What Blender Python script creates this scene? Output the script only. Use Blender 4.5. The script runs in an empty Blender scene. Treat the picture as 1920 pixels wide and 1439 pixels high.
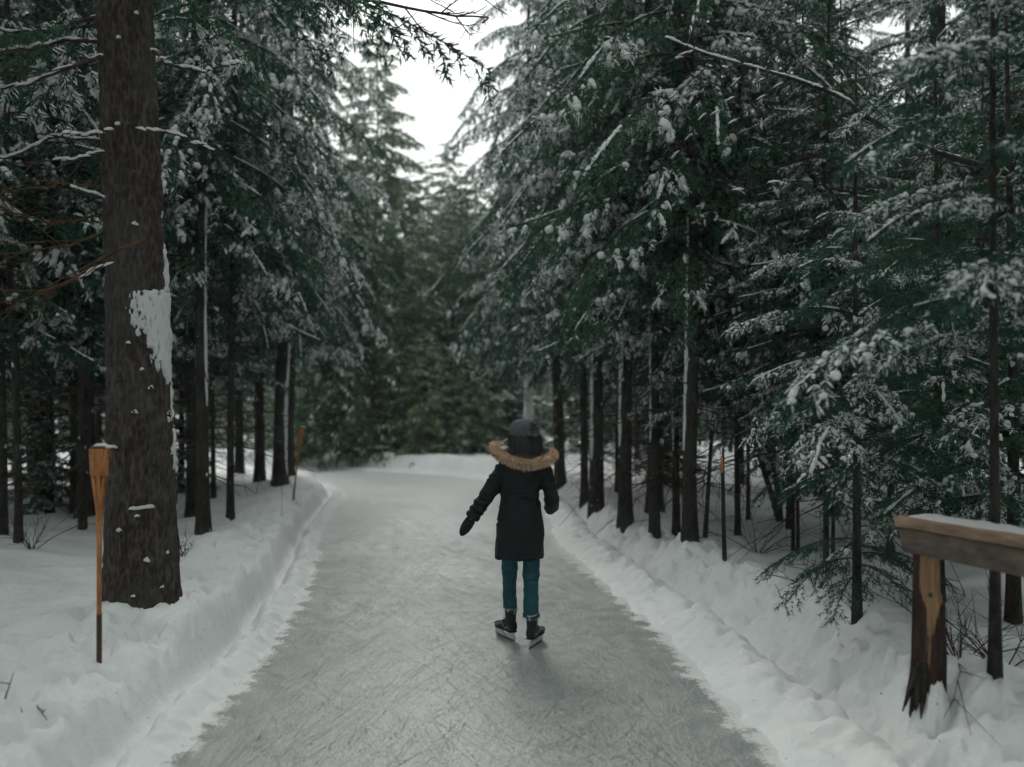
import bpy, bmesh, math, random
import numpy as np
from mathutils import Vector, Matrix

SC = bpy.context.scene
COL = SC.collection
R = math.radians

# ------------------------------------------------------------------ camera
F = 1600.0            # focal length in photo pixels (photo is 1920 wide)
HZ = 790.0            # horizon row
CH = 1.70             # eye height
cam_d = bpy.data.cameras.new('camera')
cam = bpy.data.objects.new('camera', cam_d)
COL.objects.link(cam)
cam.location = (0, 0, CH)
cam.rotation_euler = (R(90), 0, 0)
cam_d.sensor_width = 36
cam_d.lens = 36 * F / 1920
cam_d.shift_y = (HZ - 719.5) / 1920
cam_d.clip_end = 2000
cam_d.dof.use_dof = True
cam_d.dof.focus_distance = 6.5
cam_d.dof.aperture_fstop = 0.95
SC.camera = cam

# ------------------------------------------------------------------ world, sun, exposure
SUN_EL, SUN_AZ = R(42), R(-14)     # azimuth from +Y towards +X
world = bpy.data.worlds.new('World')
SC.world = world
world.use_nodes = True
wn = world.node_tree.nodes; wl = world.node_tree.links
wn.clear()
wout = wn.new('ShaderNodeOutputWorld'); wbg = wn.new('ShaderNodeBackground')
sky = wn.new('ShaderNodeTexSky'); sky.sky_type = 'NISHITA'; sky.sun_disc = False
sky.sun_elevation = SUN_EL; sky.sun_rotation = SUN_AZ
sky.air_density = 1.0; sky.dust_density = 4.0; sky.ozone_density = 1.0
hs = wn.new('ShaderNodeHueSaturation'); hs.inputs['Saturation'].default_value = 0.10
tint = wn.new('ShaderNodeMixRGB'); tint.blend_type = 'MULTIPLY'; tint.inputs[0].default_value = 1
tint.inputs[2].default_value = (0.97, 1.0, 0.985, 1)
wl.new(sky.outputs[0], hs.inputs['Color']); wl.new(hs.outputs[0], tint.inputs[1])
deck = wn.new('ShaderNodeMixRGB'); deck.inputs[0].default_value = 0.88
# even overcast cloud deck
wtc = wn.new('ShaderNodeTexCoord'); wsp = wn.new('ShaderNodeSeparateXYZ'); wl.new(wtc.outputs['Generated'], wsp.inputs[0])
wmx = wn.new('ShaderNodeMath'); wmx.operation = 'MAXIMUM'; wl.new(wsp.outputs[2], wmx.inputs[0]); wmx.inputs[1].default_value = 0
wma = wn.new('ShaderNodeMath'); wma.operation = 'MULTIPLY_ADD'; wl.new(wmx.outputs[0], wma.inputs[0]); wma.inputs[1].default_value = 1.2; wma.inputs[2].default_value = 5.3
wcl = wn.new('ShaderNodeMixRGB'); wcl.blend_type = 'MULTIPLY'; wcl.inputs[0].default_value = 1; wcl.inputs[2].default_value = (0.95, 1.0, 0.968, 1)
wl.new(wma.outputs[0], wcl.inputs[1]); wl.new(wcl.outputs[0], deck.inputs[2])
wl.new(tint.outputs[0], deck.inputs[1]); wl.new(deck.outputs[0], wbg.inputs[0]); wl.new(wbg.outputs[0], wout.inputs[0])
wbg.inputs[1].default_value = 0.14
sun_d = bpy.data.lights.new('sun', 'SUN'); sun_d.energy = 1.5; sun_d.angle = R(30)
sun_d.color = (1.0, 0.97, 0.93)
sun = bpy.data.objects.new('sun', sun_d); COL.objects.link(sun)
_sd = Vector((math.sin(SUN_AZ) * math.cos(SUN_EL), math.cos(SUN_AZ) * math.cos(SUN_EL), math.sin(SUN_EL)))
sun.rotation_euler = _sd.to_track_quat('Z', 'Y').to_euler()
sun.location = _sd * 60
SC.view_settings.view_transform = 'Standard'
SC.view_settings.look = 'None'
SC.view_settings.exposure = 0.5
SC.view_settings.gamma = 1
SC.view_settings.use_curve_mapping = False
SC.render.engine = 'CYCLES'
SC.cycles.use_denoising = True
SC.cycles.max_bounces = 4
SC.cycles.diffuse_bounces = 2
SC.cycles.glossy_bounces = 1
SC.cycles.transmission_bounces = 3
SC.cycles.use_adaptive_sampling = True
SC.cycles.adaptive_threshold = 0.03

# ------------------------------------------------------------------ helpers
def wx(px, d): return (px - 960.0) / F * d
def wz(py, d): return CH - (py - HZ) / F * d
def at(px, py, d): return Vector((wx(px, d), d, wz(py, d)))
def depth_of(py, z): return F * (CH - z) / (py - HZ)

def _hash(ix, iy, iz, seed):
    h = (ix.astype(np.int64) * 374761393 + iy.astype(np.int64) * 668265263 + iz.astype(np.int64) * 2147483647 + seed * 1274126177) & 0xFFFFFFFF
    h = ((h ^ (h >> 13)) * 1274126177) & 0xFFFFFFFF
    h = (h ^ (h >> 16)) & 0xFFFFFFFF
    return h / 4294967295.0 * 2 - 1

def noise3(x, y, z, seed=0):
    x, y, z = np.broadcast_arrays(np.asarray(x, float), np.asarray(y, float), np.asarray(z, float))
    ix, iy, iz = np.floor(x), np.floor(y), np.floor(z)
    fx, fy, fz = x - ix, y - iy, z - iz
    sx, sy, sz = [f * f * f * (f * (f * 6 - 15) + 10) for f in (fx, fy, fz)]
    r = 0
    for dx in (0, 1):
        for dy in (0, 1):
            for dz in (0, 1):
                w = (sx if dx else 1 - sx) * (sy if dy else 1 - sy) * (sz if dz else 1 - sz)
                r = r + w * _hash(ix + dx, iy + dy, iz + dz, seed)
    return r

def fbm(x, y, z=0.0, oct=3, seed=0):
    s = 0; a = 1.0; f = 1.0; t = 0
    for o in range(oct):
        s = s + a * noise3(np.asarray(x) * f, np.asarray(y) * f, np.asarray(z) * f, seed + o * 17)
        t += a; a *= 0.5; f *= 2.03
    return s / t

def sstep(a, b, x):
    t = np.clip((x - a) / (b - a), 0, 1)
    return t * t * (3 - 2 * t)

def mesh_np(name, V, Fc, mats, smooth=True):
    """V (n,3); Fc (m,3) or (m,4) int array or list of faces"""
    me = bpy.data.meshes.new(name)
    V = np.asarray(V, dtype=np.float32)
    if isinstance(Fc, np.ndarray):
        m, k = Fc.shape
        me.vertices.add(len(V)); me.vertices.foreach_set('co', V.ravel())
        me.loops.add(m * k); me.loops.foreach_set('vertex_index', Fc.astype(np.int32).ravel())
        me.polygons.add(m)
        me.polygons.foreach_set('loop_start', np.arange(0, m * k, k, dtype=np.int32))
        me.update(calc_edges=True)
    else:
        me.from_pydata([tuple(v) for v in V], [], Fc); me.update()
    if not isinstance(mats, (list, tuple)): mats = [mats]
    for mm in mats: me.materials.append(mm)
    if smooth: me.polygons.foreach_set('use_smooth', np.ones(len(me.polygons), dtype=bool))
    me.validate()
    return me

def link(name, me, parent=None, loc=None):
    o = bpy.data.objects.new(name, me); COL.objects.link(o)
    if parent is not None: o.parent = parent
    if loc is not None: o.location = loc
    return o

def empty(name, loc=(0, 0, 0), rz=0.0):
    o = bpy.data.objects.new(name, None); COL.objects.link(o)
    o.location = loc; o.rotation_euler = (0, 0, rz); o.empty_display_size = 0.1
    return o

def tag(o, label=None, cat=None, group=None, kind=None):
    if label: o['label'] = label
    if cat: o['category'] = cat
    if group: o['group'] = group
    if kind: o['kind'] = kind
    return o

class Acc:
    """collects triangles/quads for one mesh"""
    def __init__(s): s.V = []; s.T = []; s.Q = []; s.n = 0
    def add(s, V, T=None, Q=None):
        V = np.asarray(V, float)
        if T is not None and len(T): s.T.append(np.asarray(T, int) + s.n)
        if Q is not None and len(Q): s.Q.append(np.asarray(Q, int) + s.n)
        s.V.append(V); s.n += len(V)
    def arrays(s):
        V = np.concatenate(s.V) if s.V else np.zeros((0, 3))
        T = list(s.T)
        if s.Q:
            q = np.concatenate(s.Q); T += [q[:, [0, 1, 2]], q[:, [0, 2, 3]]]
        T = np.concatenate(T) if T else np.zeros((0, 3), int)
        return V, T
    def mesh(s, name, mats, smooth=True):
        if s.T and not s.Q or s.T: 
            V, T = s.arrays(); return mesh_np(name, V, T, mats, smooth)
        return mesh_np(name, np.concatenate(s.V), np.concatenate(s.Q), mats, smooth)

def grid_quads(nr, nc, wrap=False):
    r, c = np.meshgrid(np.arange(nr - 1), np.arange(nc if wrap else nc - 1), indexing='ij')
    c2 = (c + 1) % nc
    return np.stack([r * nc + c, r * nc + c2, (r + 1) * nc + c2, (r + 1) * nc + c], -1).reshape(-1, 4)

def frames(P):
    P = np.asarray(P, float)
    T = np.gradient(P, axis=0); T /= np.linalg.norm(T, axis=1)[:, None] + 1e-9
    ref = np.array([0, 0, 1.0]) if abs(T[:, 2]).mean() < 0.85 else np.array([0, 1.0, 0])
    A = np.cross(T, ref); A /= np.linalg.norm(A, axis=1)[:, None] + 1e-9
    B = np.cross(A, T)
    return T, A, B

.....

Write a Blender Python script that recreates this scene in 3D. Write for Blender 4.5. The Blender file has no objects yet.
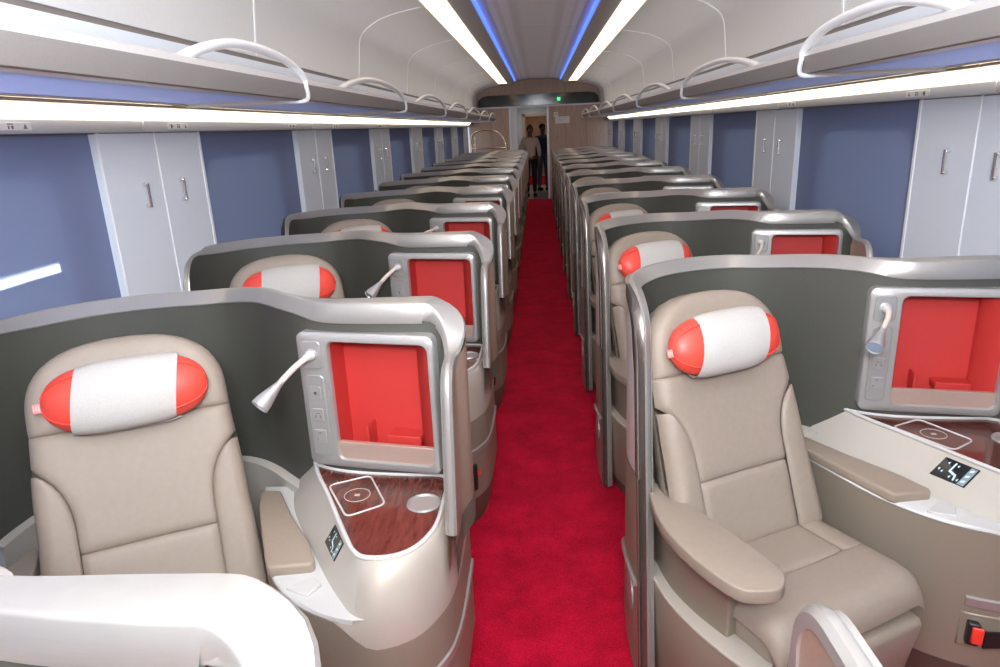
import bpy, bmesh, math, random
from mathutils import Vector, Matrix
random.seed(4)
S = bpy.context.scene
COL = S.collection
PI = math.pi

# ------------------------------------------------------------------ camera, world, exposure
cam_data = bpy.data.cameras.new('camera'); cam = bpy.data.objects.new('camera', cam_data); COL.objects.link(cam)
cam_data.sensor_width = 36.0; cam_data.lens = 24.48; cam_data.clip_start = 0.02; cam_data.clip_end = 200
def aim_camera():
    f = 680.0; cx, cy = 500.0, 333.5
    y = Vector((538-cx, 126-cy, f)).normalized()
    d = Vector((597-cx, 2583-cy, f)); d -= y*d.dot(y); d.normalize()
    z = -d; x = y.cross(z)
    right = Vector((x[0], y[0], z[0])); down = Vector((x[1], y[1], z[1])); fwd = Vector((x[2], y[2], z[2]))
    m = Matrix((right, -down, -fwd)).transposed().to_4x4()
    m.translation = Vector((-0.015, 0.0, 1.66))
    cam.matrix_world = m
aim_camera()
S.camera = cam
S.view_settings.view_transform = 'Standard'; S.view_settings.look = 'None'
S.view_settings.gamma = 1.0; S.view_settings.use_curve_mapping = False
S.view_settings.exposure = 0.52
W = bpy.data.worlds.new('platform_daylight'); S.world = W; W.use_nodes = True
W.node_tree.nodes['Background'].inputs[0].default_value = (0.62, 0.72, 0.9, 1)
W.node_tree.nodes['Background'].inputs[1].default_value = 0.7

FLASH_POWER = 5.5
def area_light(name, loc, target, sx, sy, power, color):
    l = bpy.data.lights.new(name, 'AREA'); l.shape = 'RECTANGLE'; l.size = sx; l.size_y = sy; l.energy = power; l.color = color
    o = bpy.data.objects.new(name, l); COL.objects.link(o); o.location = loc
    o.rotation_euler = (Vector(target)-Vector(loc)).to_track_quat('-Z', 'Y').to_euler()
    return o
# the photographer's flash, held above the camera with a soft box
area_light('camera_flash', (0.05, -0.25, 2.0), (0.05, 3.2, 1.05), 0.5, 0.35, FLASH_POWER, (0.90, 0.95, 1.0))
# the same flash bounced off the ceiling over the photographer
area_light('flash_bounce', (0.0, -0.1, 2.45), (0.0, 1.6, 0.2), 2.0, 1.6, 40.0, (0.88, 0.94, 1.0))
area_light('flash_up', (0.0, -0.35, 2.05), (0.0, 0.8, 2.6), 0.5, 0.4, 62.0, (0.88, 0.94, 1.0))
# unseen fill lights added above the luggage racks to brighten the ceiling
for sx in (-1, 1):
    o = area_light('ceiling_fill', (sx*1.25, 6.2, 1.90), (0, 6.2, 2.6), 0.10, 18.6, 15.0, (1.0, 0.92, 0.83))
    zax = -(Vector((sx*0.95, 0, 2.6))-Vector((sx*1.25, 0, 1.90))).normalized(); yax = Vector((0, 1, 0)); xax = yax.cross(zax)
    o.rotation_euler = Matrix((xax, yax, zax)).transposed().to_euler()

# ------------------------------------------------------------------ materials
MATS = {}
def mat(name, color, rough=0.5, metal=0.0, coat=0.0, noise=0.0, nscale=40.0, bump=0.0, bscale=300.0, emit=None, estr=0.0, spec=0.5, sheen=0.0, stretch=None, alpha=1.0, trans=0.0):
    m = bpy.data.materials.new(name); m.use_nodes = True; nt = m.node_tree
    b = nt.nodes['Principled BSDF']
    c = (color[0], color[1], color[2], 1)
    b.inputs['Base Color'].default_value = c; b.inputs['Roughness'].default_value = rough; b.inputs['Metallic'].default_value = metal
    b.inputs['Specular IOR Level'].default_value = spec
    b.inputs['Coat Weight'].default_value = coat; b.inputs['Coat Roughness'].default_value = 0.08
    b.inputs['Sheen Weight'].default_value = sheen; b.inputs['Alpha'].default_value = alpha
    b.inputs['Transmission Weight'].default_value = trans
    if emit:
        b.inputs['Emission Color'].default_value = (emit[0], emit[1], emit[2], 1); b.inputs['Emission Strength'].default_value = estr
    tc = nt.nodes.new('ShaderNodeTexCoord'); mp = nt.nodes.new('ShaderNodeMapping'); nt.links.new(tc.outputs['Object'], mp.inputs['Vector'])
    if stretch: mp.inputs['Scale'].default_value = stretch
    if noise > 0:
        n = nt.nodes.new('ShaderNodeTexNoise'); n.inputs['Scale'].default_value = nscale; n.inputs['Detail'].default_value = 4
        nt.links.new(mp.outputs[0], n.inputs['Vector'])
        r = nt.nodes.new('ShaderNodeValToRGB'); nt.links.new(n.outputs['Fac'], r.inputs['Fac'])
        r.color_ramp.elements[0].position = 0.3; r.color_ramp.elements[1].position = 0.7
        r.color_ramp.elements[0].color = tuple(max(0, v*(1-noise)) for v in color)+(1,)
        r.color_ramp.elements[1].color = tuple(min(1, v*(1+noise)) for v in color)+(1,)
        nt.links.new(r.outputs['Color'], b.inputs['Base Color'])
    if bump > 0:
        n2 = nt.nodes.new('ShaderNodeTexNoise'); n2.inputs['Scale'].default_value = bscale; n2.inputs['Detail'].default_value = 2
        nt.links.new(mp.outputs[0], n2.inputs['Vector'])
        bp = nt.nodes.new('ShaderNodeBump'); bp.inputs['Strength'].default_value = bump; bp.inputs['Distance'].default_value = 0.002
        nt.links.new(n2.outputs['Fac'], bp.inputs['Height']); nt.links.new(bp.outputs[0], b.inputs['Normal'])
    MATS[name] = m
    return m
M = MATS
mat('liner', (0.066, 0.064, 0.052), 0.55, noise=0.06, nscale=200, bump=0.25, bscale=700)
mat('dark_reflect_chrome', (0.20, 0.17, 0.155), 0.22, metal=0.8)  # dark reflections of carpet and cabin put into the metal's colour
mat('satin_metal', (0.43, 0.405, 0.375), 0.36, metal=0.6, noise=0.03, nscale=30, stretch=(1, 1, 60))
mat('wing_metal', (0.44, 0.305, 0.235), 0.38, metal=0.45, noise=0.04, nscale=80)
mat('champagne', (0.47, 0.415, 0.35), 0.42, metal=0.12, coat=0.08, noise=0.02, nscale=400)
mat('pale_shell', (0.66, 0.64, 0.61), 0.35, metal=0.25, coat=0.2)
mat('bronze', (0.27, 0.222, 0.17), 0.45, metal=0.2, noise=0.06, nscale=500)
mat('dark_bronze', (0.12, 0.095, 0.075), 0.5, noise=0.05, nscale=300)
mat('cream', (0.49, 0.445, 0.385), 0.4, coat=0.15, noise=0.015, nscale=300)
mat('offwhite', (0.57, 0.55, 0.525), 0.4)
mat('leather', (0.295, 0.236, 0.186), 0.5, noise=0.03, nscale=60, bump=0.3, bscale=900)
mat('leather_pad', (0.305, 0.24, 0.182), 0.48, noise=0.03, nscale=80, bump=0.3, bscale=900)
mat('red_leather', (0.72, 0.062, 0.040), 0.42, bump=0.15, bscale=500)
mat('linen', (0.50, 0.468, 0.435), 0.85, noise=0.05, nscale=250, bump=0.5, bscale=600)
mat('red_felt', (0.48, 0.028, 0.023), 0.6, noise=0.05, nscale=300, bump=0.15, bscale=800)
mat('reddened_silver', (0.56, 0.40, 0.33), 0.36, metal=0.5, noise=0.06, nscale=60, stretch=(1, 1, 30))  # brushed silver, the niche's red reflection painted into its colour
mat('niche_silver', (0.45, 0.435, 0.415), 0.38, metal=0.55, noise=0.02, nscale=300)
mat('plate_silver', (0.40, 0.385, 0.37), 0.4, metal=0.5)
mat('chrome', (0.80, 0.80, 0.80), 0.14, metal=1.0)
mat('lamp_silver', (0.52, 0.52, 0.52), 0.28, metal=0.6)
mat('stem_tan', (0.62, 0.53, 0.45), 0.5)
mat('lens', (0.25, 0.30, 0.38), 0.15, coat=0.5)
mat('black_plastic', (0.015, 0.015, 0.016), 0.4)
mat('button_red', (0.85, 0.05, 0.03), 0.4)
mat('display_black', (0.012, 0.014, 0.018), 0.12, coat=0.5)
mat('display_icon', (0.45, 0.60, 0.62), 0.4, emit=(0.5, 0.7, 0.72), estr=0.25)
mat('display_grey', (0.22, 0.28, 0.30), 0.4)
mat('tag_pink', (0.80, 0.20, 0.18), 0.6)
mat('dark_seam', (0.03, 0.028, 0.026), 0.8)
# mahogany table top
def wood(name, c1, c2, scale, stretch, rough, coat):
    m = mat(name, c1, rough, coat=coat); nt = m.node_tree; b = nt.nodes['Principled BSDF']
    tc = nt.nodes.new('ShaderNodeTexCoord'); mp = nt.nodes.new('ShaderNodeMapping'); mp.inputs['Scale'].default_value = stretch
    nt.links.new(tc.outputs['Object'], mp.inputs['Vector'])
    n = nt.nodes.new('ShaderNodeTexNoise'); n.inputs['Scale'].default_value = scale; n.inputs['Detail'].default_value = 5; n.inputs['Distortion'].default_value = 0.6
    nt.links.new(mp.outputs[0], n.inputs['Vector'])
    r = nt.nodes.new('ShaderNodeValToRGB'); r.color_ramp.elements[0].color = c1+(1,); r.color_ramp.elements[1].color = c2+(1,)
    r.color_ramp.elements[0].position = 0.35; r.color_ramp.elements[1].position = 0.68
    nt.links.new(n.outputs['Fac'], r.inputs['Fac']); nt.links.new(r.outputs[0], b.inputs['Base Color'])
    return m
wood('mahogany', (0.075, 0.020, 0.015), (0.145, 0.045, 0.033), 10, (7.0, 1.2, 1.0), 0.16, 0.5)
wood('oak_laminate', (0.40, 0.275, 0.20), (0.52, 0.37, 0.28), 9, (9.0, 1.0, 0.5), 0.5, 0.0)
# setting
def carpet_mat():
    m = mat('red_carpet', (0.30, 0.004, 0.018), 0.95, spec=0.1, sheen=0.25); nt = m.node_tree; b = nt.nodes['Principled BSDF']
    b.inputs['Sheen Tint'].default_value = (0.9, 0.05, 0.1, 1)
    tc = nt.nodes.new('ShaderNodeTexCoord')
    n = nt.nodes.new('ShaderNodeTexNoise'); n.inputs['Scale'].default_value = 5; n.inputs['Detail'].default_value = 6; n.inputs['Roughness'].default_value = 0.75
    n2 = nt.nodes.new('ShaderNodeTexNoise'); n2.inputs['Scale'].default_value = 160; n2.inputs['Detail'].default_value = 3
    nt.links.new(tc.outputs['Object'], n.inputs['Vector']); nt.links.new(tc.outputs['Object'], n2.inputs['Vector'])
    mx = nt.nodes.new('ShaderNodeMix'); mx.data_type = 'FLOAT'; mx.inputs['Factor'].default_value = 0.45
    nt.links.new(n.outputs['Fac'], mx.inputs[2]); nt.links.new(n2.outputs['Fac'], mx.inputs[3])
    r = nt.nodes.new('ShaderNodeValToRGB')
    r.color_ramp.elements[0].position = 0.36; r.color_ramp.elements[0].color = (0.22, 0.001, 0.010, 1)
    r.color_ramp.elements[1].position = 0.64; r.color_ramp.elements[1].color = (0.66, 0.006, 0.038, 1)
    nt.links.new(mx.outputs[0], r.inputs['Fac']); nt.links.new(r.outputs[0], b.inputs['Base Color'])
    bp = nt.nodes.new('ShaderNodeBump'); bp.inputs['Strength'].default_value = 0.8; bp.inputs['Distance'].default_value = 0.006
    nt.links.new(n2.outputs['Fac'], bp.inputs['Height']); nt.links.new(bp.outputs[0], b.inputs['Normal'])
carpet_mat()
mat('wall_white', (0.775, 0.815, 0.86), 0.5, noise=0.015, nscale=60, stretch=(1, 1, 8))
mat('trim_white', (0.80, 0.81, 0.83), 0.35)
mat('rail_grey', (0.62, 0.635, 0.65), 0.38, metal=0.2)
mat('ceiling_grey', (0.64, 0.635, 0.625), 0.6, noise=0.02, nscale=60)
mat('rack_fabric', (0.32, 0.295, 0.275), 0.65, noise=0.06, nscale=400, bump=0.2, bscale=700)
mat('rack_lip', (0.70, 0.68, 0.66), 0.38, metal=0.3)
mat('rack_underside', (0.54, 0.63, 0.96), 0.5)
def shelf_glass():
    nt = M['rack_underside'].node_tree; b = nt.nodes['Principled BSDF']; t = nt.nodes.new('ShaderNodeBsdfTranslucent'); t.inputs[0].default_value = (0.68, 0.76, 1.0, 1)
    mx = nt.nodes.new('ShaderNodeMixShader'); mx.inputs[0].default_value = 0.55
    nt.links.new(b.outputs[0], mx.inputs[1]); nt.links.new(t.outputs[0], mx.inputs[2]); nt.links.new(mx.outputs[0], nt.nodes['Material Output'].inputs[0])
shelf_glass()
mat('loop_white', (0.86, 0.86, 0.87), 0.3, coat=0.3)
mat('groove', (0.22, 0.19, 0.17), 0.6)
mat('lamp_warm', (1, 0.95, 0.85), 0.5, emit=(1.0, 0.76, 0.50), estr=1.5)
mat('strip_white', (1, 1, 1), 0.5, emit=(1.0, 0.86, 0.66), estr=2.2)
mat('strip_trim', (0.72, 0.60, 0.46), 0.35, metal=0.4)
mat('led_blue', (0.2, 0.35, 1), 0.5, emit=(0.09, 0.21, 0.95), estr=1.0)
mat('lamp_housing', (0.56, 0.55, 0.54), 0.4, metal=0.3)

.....

== Task details ==
From the line with "Write a Blender" to the line with "W.node_tree.nodes['Background'].inputs[1].default_value = 0.7", set down those lines word for word and only those, counting both ends. Pictures stay out of the copy.

== Reply ==
Write a Blender Python script that recreates this scene in 3D. Write for Blender 4.5. The Blender file has no objects yet.
import bpy, bmesh, math, random
from mathutils import Vector, Matrix
random.seed(4)
S = bpy.context.scene
COL = S.collection
PI = math.pi

# ------------------------------------------------------------------ camera, world, exposure
cam_data = bpy.data.cameras.new('camera'); cam = bpy.data.objects.new('camera', cam_data); COL.objects.link(cam)
cam_data.sensor_width = 36.0; cam_data.lens = 24.48; cam_data.clip_start = 0.02; cam_data.clip_end = 200
def aim_camera():
    f = 680.0; cx, cy = 500.0, 333.5
    y = Vector((538-cx, 126-cy, f)).normalized()
    d = Vector((597-cx, 2583-cy, f)); d -= y*d.dot(y); d.normalize()
    z = -d; x = y.cross(z)
    right = Vector((x[0], y[0], z[0])); down = Vector((x[1], y[1], z[1])); fwd = Vector((x[2], y[2], z[2]))
    m = Matrix((right, -down, -fwd)).transposed().to_4x4()
    m.translation = Vector((-0.015, 0.0, 1.66))
    cam.matrix_world = m
aim_camera()
S.camera = cam
S.view_settings.view_transform = 'Standard'; S.view_settings.look = 'None'
S.view_settings.gamma = 1.0; S.view_settings.use_curve_mapping = False
S.view_settings.exposure = 0.52
W = bpy.data.worlds.new('platform_daylight'); S.world = W; W.use_nodes = True
W.node_tree.nodes['Background'].inputs[0].default_value = (0.62, 0.72, 0.9, 1)
W.node_tree.nodes['Background'].inputs[1].default_value = 0.7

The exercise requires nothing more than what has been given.